Repeat exactly the lines from the one containing "Write the bpy" through the one containing "COL = S.collection", both lines included, please, without any other lines.

►

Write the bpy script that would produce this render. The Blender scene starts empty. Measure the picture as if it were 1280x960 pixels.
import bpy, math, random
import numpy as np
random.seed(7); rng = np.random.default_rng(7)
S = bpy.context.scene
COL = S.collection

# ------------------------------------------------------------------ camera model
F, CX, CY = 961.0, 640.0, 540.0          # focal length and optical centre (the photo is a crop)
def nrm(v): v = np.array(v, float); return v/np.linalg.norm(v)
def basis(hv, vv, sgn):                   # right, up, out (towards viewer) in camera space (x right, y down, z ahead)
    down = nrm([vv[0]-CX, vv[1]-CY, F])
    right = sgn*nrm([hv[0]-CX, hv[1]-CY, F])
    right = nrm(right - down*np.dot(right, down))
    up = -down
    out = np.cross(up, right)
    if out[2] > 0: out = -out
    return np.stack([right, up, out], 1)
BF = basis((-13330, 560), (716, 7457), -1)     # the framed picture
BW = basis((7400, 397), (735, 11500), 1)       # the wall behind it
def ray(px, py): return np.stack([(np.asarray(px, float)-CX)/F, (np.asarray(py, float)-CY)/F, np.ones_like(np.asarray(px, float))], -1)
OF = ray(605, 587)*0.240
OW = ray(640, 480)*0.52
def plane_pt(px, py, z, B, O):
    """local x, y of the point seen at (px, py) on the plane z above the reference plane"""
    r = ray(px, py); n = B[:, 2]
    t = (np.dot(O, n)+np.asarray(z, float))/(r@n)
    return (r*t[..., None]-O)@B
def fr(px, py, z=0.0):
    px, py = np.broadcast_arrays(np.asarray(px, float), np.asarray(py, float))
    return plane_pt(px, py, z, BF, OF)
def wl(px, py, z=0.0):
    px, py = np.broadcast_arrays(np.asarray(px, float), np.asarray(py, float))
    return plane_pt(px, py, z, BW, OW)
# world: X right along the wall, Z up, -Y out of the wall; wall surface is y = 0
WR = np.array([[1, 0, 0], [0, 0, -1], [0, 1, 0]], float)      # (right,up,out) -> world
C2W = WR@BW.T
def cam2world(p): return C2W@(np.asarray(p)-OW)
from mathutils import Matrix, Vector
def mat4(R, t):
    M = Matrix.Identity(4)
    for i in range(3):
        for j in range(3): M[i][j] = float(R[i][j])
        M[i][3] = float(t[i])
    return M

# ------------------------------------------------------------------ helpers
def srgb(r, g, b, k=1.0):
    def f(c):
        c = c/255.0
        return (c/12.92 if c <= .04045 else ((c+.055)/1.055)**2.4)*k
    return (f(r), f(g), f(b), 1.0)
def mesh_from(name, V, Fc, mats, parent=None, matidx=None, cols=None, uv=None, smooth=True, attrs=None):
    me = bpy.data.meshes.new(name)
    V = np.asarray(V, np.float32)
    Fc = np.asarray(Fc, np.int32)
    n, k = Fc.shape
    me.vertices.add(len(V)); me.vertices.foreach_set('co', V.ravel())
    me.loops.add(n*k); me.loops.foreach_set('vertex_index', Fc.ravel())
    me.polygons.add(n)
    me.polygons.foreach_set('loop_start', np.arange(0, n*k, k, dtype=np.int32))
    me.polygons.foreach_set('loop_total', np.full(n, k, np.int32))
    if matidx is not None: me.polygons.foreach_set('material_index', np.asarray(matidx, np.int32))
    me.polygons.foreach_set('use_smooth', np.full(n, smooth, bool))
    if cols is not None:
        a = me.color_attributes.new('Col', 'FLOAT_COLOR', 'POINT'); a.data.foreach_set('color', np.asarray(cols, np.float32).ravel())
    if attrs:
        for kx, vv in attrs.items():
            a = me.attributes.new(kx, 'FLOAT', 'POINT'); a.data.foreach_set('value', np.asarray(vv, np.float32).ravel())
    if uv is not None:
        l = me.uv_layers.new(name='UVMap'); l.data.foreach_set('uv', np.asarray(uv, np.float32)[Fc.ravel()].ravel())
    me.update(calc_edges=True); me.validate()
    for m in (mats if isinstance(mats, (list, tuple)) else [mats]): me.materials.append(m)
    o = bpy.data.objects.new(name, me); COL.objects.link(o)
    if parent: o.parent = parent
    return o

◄
►

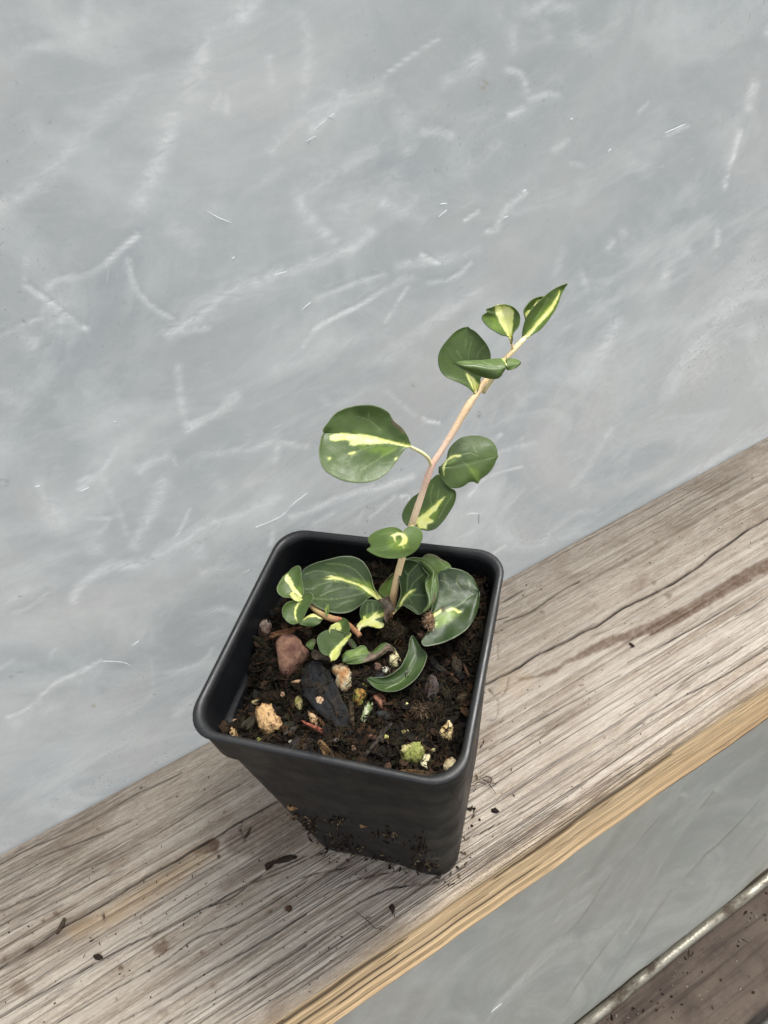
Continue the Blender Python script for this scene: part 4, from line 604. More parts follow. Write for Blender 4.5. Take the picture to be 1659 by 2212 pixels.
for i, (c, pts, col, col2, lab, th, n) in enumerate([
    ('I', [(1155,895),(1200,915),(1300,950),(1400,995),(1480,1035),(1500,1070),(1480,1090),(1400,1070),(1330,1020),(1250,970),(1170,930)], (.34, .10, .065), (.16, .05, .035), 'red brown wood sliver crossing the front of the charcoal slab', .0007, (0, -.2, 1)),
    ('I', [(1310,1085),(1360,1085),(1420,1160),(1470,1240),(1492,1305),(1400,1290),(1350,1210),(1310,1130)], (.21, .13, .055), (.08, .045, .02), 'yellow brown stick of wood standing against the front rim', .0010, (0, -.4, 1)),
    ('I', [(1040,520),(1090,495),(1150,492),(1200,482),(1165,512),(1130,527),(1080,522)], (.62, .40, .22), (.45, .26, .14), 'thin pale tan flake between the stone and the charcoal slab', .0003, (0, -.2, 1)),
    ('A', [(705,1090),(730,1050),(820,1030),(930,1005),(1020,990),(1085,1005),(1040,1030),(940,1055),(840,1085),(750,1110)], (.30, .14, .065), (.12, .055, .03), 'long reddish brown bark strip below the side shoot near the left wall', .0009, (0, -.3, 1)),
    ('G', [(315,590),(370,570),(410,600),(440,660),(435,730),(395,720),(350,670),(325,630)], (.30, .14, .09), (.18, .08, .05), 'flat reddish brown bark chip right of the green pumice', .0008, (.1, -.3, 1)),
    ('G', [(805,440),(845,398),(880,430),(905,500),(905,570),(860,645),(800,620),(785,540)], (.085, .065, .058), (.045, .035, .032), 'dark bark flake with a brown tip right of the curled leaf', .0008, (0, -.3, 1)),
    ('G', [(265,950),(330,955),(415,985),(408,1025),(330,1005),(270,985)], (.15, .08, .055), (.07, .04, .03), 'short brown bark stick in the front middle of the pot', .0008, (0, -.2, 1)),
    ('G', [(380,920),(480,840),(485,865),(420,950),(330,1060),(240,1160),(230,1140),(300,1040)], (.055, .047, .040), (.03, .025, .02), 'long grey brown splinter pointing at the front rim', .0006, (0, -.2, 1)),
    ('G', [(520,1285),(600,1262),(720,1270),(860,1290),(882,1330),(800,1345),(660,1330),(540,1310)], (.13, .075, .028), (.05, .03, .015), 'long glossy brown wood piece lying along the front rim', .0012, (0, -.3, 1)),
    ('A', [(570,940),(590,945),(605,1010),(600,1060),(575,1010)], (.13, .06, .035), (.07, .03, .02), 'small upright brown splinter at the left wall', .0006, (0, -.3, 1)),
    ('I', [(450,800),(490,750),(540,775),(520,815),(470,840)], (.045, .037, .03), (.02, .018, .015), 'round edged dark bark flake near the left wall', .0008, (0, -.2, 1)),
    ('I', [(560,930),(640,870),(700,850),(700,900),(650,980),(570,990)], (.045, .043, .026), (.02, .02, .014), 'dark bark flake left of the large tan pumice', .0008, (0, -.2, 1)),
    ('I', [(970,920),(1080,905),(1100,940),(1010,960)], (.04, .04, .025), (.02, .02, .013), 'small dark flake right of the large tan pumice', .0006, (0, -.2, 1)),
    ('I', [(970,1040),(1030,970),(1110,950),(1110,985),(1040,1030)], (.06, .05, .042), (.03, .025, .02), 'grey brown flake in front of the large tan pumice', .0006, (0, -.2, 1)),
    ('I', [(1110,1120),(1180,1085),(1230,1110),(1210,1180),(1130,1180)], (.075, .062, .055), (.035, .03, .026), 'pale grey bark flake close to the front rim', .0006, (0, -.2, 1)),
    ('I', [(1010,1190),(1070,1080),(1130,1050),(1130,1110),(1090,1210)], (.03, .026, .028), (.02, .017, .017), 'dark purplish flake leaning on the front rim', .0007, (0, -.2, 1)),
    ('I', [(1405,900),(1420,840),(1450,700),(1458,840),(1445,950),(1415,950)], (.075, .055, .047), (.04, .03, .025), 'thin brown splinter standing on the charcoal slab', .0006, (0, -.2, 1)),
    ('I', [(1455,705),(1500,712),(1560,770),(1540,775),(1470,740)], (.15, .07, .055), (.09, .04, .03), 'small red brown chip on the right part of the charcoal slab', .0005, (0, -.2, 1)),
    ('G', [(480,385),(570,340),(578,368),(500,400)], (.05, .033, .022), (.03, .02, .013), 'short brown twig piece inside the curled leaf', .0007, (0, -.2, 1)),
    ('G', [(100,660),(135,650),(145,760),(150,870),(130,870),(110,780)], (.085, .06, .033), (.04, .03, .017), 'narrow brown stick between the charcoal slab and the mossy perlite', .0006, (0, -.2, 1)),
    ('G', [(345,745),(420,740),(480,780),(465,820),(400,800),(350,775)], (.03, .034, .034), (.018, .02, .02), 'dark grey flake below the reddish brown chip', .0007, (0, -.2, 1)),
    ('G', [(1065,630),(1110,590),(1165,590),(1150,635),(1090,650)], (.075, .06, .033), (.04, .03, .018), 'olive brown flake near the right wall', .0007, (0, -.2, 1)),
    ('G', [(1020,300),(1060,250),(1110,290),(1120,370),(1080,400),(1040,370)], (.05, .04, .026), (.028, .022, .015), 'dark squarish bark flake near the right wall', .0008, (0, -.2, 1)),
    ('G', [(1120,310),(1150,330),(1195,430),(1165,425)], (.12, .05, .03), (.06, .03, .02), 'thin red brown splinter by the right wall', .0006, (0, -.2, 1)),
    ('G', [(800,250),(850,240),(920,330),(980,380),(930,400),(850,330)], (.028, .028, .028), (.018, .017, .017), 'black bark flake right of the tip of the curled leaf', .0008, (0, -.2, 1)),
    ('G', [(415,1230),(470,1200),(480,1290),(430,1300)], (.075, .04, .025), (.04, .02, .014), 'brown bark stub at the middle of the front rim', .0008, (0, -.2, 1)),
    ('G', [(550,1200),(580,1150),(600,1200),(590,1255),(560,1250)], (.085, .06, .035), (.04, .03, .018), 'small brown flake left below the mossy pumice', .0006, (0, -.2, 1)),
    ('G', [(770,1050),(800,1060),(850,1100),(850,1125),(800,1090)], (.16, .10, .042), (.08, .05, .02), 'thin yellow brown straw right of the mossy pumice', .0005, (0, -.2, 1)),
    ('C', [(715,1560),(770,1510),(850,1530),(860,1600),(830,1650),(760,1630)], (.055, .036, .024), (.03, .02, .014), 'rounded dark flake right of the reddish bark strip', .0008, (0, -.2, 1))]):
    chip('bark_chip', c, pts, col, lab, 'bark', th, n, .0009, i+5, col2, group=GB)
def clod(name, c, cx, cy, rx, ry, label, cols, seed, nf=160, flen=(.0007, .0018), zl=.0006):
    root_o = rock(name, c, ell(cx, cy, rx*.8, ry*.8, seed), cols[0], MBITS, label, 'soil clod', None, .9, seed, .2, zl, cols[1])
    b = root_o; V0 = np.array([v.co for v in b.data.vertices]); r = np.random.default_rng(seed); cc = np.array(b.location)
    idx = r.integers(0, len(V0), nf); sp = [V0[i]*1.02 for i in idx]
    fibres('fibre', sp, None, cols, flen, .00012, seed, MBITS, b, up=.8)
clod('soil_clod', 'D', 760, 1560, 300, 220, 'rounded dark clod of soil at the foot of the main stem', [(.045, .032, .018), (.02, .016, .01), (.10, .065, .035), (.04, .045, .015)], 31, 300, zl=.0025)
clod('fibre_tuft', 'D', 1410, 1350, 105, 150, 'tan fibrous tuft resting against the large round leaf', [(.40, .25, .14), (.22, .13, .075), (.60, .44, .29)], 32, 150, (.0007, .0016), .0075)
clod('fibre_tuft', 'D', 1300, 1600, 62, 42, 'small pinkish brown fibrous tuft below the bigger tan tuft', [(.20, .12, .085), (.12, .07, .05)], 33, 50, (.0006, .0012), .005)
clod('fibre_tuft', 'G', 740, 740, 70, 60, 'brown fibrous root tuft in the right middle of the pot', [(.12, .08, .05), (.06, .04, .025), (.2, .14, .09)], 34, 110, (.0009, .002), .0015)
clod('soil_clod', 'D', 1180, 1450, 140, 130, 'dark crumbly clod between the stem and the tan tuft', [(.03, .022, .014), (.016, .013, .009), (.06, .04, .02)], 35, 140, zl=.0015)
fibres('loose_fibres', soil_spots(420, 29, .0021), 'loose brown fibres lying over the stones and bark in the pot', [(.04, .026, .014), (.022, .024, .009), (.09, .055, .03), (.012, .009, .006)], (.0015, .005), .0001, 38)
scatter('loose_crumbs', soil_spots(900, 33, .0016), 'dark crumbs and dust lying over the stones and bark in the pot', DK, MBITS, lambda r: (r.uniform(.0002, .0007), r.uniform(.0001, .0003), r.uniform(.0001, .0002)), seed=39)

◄

- THE OUTPUT -
Write the bpy script that would produce this render. The Blender scene starts empty. Measure the picture as if it were 1280x960 pixels.
import bpy, math, random
import numpy as np
random.seed(7); rng = np.random.default_rng(7)
S = bpy.context.scene
COL = S.collection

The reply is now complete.